Art. 2. De afwijking is afhankelijk van de naleving van de volgende voorwaarden :
1. (Deze afwijking heeft betrekking op mengsels van gehalogeneerde, vloeibaar gemaakte koolwaterstoffen onder stikstofdruk. De componenten van het mengsel mogen geen broom bevatten.) <MB 1994-07-26/32, art. 1, 002; Inwerkingtreding : 24-09-1994>
2. De vuller en/of de verkoper van de recipiënten met bedoelde gasmengsels stelt een documentatie samen over de chemische, fysische en toxische eigenschappen van de gasmengsels en maakt deze documentatie over aan een organisme erkend voor de controle van recipiënten voor samengeperst, vloeibaar gemaakt of opgelost gas.

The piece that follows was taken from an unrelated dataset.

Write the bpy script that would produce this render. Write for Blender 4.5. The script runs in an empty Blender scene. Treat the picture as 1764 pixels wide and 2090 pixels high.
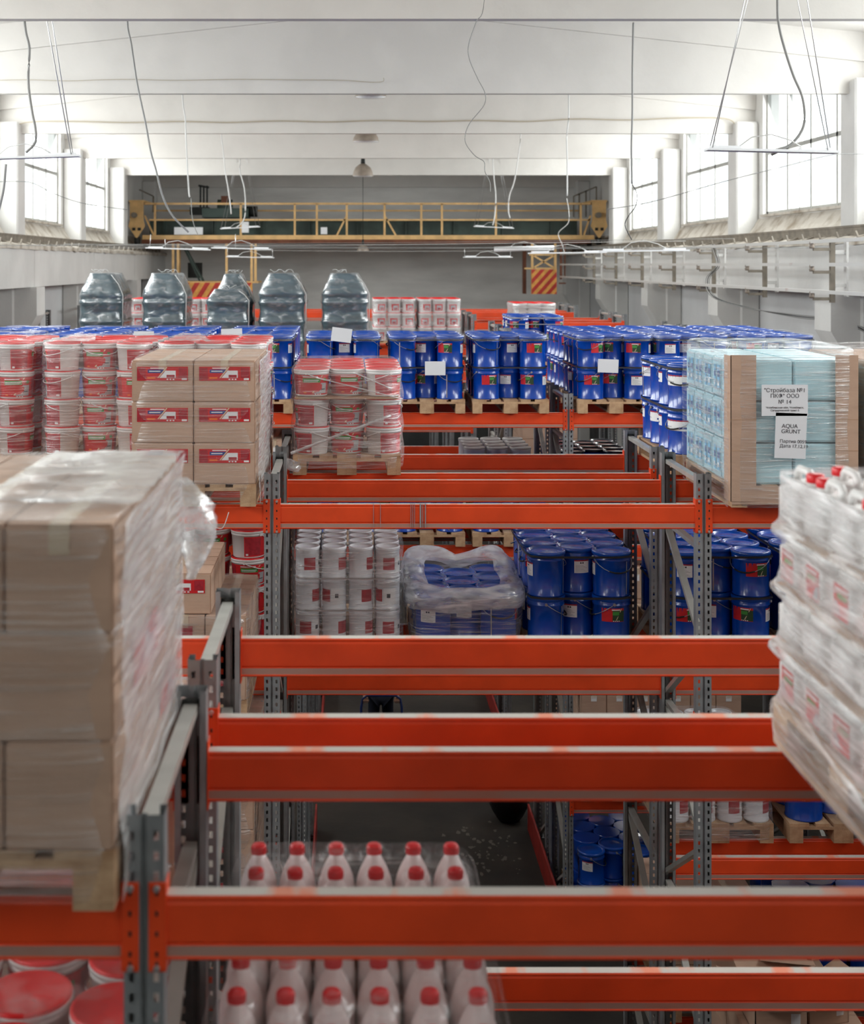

3. Op basis van de voormelde documentatie bepaalt het erkend organisme :
3.1. het cijfer waaronder het gasmengsel volgens de indeling van klasse 2 van het ADR zou vallen.
3.2. de beproevingsdruk en de vullingsgraad van de recipiënten, rekening houdend met de volgende regels :
a) voor mengsels met een kritische temperatuur gelijk aan of hoger dan 70°C is de beproevingsdruk minstens gelijk aan de druk die zich in de recipiënten zou voordoen bij 70°C, rekening houdend met de hoogst toelaatbare vulling met het gasmengsel en de graad van overdruk van stikstof. De hoogst toelaatbare vulling mag in geen geval meer bedragen dan 0,95 maal de densiteit van de vloeistoffase van het gasmengsel bij 50°C, waarbij de dampfase niet mag verdwijnen beneden de 60°C.
b) voor mengsels met een kritische temperatuur gelijk aan of hoger dan -10°C, maar lager dan 70°C is de vullingsgraad zodanig dat de inwendige druk bij 65°C, rekening houdend met de graad van overdruk van stikstof, de beproevingsdruk niet overschrijdt.
In de twee voormelde gevallen :
- bedraagt de beproevingsdruk echter minstens 10 bar en moet de beproevingsdruk hoger zijn dan 1,5 maal de overdruk bij 15°C;
- mag de stikstofoverdruk voor gelaste recipiënten bij 15°C niet hoger zijn dan 30 bar.
3.3. Het erkend organisme stelt een gemotiveerd verslag op over de onder de punten 3.1. en 3.2. vermelde taken.
Een afschrift van dit verslag wordt overgemaakt aan de Administratie van de arbeidsveiligheid.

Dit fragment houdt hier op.